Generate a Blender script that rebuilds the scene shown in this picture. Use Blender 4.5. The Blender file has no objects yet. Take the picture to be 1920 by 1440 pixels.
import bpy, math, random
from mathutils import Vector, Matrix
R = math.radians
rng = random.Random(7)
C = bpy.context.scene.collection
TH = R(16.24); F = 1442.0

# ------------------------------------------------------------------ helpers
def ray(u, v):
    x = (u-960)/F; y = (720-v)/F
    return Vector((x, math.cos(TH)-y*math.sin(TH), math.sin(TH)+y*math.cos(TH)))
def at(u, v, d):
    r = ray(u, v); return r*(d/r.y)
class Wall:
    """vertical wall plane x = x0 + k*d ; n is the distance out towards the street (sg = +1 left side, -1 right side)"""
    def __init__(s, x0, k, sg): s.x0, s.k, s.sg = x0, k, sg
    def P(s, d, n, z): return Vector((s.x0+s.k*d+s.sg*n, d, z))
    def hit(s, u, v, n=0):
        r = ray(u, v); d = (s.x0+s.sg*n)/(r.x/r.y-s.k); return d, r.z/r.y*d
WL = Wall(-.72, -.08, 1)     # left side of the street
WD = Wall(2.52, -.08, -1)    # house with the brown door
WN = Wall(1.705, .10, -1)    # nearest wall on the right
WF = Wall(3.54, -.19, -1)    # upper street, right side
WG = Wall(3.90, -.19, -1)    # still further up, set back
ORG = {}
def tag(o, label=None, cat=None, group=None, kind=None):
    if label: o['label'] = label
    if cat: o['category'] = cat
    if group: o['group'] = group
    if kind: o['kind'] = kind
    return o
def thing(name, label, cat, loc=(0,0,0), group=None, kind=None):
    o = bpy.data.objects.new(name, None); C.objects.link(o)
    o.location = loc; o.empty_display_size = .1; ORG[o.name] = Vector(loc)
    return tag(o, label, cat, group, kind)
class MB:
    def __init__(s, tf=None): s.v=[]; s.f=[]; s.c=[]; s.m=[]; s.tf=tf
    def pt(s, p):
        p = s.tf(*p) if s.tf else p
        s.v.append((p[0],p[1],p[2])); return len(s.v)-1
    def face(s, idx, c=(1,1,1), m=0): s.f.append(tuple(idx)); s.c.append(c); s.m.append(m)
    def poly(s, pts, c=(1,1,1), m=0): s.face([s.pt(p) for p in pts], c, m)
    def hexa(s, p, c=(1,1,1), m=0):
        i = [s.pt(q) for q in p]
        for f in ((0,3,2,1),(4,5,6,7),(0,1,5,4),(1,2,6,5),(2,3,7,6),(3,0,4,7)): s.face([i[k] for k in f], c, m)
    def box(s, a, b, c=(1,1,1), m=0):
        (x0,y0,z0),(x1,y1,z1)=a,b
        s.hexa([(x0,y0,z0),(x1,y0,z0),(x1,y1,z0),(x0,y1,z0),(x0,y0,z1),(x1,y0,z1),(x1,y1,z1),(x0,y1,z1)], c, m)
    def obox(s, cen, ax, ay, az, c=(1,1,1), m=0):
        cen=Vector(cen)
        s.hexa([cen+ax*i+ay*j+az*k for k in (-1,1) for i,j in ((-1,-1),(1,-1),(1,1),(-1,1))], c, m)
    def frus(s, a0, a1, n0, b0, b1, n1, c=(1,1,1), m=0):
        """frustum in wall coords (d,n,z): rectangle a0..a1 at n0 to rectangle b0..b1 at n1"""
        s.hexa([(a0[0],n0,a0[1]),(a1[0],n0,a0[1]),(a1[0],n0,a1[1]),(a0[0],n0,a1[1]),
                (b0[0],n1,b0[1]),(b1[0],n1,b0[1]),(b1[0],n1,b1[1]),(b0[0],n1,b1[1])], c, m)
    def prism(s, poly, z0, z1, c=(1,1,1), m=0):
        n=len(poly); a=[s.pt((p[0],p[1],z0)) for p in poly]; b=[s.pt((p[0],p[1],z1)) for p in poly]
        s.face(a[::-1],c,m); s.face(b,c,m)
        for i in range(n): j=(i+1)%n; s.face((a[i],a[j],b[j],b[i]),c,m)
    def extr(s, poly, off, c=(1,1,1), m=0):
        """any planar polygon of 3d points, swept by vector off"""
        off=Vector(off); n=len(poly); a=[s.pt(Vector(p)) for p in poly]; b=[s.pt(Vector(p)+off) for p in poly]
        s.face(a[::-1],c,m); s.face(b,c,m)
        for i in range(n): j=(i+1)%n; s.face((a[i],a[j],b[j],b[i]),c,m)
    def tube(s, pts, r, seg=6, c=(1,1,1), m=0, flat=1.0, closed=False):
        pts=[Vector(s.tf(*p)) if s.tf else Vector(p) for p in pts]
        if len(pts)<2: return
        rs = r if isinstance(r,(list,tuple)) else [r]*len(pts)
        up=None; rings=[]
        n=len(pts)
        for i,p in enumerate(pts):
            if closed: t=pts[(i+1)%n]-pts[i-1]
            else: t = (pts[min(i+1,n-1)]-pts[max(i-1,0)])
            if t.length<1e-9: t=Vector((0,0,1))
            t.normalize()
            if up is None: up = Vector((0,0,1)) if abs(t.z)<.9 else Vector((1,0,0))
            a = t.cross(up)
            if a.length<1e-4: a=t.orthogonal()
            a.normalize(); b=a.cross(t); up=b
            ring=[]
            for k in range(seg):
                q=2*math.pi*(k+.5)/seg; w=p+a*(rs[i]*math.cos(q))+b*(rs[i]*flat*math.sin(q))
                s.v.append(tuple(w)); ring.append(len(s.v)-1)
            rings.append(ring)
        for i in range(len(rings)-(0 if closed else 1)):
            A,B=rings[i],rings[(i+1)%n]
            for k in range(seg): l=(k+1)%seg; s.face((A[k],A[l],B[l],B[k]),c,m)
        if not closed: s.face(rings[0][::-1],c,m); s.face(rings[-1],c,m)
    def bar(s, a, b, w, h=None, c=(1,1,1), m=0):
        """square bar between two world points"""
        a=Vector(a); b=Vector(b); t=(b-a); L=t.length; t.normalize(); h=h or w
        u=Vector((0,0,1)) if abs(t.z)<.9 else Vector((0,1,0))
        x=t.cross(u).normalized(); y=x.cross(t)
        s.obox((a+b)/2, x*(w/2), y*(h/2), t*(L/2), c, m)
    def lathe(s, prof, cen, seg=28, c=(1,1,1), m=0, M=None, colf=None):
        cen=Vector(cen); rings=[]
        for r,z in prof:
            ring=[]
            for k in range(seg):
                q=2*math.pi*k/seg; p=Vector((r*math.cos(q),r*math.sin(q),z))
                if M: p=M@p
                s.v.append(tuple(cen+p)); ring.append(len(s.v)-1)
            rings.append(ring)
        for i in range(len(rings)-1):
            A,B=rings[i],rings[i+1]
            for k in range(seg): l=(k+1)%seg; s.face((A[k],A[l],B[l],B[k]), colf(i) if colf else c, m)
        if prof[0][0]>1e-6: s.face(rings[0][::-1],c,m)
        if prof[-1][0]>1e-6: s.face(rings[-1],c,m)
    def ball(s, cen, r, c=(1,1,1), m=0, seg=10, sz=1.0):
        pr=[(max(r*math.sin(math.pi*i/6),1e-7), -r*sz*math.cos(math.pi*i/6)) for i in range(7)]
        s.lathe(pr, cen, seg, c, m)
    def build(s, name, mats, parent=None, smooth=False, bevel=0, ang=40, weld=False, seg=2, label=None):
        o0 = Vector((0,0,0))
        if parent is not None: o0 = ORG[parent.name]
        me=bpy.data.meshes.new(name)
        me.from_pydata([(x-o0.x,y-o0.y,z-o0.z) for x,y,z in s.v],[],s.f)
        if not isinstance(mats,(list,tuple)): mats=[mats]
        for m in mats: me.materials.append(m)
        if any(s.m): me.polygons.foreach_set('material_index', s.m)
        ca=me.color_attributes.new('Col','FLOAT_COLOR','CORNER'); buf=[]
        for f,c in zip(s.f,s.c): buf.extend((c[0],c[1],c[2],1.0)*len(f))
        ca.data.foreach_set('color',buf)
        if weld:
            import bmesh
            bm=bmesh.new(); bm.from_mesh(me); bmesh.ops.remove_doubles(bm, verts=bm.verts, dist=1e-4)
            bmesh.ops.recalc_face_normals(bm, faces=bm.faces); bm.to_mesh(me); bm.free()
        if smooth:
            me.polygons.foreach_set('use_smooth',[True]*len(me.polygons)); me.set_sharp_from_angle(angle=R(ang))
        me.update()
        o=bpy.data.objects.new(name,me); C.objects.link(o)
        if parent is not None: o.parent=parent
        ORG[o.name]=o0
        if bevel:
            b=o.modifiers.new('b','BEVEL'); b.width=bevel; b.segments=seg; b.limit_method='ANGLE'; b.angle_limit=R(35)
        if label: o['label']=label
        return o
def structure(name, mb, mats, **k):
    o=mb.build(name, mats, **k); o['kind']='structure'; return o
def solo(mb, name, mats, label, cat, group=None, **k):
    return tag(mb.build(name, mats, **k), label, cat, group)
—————
Requirements
The lines from the top of the data above down to the line containing "TH = R(16.24); F = 1442.0" are to be copied exactly; no other line should appear.

Result of the task
Generate a Blender script that rebuilds the scene shown in this picture. Use Blender 4.5. The Blender file has no objects yet. Take the picture to be 1920 by 1440 pixels.
import bpy, math, random
from mathutils import Vector, Matrix
R = math.radians
rng = random.Random(7)
C = bpy.context.scene.collection
TH = R(16.24); F = 1442.0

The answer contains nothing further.